### ENTRIES SUPPLIED
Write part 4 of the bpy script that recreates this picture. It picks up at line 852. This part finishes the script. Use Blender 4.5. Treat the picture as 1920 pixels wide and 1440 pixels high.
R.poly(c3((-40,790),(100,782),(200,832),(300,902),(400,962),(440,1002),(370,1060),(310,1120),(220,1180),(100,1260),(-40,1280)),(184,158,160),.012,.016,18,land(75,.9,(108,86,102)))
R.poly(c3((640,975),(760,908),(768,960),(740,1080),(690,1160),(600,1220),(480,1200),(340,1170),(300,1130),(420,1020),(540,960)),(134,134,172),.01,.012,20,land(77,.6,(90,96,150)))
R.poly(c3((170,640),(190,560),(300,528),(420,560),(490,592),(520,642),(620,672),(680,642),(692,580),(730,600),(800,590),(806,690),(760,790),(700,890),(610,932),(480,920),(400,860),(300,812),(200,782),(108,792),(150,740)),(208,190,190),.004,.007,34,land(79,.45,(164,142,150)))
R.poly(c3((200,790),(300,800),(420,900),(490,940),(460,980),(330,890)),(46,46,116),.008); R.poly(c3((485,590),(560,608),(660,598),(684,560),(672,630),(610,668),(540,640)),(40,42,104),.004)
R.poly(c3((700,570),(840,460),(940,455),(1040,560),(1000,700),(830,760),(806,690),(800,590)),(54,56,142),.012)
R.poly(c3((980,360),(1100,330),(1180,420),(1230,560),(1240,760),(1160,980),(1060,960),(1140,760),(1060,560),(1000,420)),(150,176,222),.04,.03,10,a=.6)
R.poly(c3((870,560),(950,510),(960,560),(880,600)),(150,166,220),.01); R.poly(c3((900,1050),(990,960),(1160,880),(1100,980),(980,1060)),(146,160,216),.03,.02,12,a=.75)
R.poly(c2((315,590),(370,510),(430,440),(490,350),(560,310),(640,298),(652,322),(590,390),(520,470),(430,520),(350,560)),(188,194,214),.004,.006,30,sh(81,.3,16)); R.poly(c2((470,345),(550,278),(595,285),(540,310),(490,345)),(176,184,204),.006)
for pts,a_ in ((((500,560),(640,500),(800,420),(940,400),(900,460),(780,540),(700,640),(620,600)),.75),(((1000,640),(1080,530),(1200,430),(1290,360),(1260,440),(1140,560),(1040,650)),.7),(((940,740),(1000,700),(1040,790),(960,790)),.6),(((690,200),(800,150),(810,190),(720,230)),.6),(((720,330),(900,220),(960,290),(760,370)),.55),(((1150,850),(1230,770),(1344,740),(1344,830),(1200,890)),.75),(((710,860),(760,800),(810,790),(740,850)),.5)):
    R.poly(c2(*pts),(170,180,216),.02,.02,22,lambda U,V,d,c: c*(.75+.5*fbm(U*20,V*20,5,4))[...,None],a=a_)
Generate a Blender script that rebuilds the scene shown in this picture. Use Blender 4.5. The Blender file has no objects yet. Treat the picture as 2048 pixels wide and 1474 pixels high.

### WHAT TO DO
Extract each record, keeping it identical to the original.

### EXERCISE SOLUTION
Write part 4 of the bpy script that recreates this picture. It picks up at line 852. This part finishes the script. Use Blender 4.5. Treat the picture as 1920 pixels wide and 1440 pixels high.
R.poly(c3((-40,790),(100,782),(200,832),(300,902),(400,962),(440,1002),(370,1060),(310,1120),(220,1180),(100,1260),(-40,1280)),(184,158,160),.012,.016,18,land(75,.9,(108,86,102)))
R.poly(c3((640,975),(760,908),(768,960),(740,1080),(690,1160),(600,1220),(480,1200),(340,1170),(300,1130),(420,1020),(540,960)),(134,134,172),.01,.012,20,land(77,.6,(90,96,150)))
R.poly(c3((170,640),(190,560),(300,528),(420,560),(490,592),(520,642),(620,672),(680,642),(692,580),(730,600),(800,590),(806,690),(760,790),(700,890),(610,932),(480,920),(400,860),(300,812),(200,782),(108,792),(150,740)),(208,190,190),.004,.007,34,land(79,.45,(164,142,150)))
R.poly(c3((200,790),(300,800),(420,900),(490,940),(460,980),(330,890)),(46,46,116),.008); R.poly(c3((485,590),(560,608),(660,598),(684,560),(672,630),(610,668),(540,640)),(40,42,104),.004)
R.poly(c3((700,570),(840,460),(940,455),(1040,560),(1000,700),(830,760),(806,690),(800,590)),(54,56,142),.012)
R.poly(c3((980,360),(1100,330),(1180,420),(1230,560),(1240,760),(1160,980),(1060,960),(1140,760),(1060,560),(1000,420)),(150,176,222),.04,.03,10,a=.6)
R.poly(c3((870,560),(950,510),(960,560),(880,600)),(150,166,220),.01); R.poly(c3((900,1050),(990,960),(1160,880),(1100,980),(980,1060)),(146,160,216),.03,.02,12,a=.75)
R.poly(c2((315,590),(370,510),(430,440),(490,350),(560,310),(640,298),(652,322),(590,390),(520,470),(430,520),(350,560)),(188,194,214),.004,.006,30,sh(81,.3,16)); R.poly(c2((470,345),(550,278),(595,285),(540,310),(490,345)),(176,184,204),.006)
for pts,a_ in ((((500,560),(640,500),(800,420),(940,400),(900,460),(780,540),(700,640),(620,600)),.75),(((1000,640),(1080,530),(1200,430),(1290,360),(1260,440),(1140,560),(1040,650)),.7),(((940,740),(1000,700),(1040,790),(960,790)),.6),(((690,200),(800,150),(810,190),(720,230)),.6),(((720,330),(900,220),(960,290),(760,370)),.55),(((1150,850),(1230,770),(1344,740),(1344,830),(1200,890)),.75),(((710,860),(760,800),(810,790),(740,850)),.5)):
    R.poly(c2(*pts),(170,180,216),.02,.02,22,lambda U,V,d,c: c*(.75+.5*fbm(U*20,V*20,5,4))[...,None],a=a_)
Generate a Blender script that rebuilds the scene shown in this picture. Use Blender 4.5. The Blender file has no objects yet. Treat the picture as 2048 pixels wide and 1474 pixels high.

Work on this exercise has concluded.